Reacting to the report, accountability expert Willy Kambwandira said the country wastes billions of taxpayer’s money in allowances, and there is abuse even by the same people who are supposed to provide oversight.
He said: “The culture of allowances has set wrong incentives as one way of supplementing individual salaries. The MPs allowances are largely informed by acts of greed rather than concerns for ordinary Malawians who are struggling with high cost of living.
“We must end the culture of padding basic salaries with dozens of hidden and duplicated allowances.”
In a separate interview, Youth and Society executive director Charles Kajoloweka said the secrecy of the report has made the public reform agenda opaque and mysterious.
“In the absence of the report, it became extremely difficult to hold the government to account on the reforms. The reforms report has a huge potential of revolutionising the country’s public sector.”
In June last year, during the launch of the 2023-25 National Action Plan for Open Government Partnership, the President said the report is not for public consumption, but a reference for his administration.

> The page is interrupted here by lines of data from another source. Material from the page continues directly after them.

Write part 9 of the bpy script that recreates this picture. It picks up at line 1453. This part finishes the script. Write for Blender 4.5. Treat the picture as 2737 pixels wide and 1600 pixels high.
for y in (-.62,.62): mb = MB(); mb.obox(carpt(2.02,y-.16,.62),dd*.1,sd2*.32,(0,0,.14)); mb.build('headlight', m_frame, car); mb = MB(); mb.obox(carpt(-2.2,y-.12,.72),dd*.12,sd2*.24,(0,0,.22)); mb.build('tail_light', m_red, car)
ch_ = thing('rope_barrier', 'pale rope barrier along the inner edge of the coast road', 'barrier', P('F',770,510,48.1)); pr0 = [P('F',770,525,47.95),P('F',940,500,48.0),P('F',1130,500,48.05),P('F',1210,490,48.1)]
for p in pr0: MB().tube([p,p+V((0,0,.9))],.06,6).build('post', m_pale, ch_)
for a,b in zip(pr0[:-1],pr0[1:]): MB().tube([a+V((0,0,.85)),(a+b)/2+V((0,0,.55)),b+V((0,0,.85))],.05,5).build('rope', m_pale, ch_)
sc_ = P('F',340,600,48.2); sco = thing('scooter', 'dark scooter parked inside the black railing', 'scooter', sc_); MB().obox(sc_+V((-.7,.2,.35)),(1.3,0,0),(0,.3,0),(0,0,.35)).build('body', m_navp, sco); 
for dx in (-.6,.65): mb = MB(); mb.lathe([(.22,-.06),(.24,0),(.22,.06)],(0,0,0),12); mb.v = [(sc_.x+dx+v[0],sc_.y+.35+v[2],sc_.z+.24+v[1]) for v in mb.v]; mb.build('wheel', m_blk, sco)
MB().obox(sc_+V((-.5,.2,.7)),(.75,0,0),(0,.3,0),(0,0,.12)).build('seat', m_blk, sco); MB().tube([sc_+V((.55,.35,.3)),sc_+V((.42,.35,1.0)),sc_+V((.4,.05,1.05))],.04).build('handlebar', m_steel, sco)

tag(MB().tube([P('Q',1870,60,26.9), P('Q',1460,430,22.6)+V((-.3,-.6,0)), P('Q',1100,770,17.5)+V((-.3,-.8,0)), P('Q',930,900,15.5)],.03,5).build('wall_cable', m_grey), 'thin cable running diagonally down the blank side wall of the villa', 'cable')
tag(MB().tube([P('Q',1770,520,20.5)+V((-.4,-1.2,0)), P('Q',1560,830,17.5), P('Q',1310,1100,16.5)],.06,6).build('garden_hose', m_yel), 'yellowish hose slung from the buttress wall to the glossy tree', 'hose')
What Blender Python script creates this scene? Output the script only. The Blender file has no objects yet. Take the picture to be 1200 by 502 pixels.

Said the President: “The reforms report that I ordered and that was submitted to me by the Honourable Vice-President was not a document for public entertainment or public debates that produce nothing, but noise.
“It was a reference document for me as President to use in my own direct engagement with public institutions,”
He was apparently directly responding to The Nation story published on May 29 2023 questioning his silence on the report. The President said his administration was already implementing recommendations of the report.
In an October 10 2022 pastoral statement, ECM, a forum of Catholic bishops in the country, also asked the President to ensure that the public sector systems review task force report is made public and acted upon without further delay.
Besides Chilima, the task force also comprised professors Ronald Mangani and Nyovani Madise, Dr Aubrey Mvula, Dr Henry Chingaipe, Dr Steven Matenje, Waki Mushani, John Suzi-Banda, the Reverend Elsie Tembo, Tione Chilambe, Zunzo Mitole, Nwazi Mnthambala and Jane Kambalame.